DATASET EXTRACT:
···
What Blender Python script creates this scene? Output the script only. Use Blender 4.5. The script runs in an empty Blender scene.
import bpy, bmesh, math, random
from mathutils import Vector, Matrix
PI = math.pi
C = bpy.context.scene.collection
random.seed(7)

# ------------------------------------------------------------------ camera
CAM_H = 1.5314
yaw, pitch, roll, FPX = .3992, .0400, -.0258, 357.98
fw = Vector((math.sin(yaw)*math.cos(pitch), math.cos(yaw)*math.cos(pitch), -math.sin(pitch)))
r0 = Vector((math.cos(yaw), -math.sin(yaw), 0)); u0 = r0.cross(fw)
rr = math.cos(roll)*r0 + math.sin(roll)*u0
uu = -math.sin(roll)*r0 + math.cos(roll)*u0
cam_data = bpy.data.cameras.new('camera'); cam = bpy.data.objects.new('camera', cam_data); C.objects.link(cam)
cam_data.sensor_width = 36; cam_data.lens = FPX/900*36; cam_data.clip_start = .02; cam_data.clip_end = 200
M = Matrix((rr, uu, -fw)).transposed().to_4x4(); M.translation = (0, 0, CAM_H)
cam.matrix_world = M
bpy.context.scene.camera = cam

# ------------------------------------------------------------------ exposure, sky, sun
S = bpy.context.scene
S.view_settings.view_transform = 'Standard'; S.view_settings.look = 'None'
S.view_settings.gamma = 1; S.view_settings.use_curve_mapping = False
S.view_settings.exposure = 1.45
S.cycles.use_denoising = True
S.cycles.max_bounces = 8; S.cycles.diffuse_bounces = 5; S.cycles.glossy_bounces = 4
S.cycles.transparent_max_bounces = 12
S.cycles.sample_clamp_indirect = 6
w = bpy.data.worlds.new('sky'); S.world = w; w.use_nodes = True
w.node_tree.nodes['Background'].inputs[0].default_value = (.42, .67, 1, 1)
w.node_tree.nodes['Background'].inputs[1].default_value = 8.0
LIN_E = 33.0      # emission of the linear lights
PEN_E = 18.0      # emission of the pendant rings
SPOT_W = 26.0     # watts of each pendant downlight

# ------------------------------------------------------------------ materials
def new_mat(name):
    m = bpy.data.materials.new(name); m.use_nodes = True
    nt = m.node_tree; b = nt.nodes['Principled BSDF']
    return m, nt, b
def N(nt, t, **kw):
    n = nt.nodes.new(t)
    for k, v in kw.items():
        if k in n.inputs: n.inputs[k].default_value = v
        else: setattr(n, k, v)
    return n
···
GOAL: Please reproduce exactly the lines above, beginning with the first and ending with the line that contains "bpy.context.scene.camera = cam", and include nothing outside that range.

OUTPUT:
What Blender Python script creates this scene? Output the script only. Use Blender 4.5. The script runs in an empty Blender scene.
import bpy, bmesh, math, random
from mathutils import Vector, Matrix
PI = math.pi
C = bpy.context.scene.collection
random.seed(7)

# ------------------------------------------------------------------ camera
CAM_H = 1.5314
yaw, pitch, roll, FPX = .3992, .0400, -.0258, 357.98
fw = Vector((math.sin(yaw)*math.cos(pitch), math.cos(yaw)*math.cos(pitch), -math.sin(pitch)))
r0 = Vector((math.cos(yaw), -math.sin(yaw), 0)); u0 = r0.cross(fw)
rr = math.cos(roll)*r0 + math.sin(roll)*u0
uu = -math.sin(roll)*r0 + math.cos(roll)*u0
cam_data = bpy.data.cameras.new('camera'); cam = bpy.data.objects.new('camera', cam_data); C.objects.link(cam)
cam_data.sensor_width = 36; cam_data.lens = FPX/900*36; cam_data.clip_start = .02; cam_data.clip_end = 200
M = Matrix((rr, uu, -fw)).transposed().to_4x4(); M.translation = (0, 0, CAM_H)
cam.matrix_world = M
bpy.context.scene.camera = cam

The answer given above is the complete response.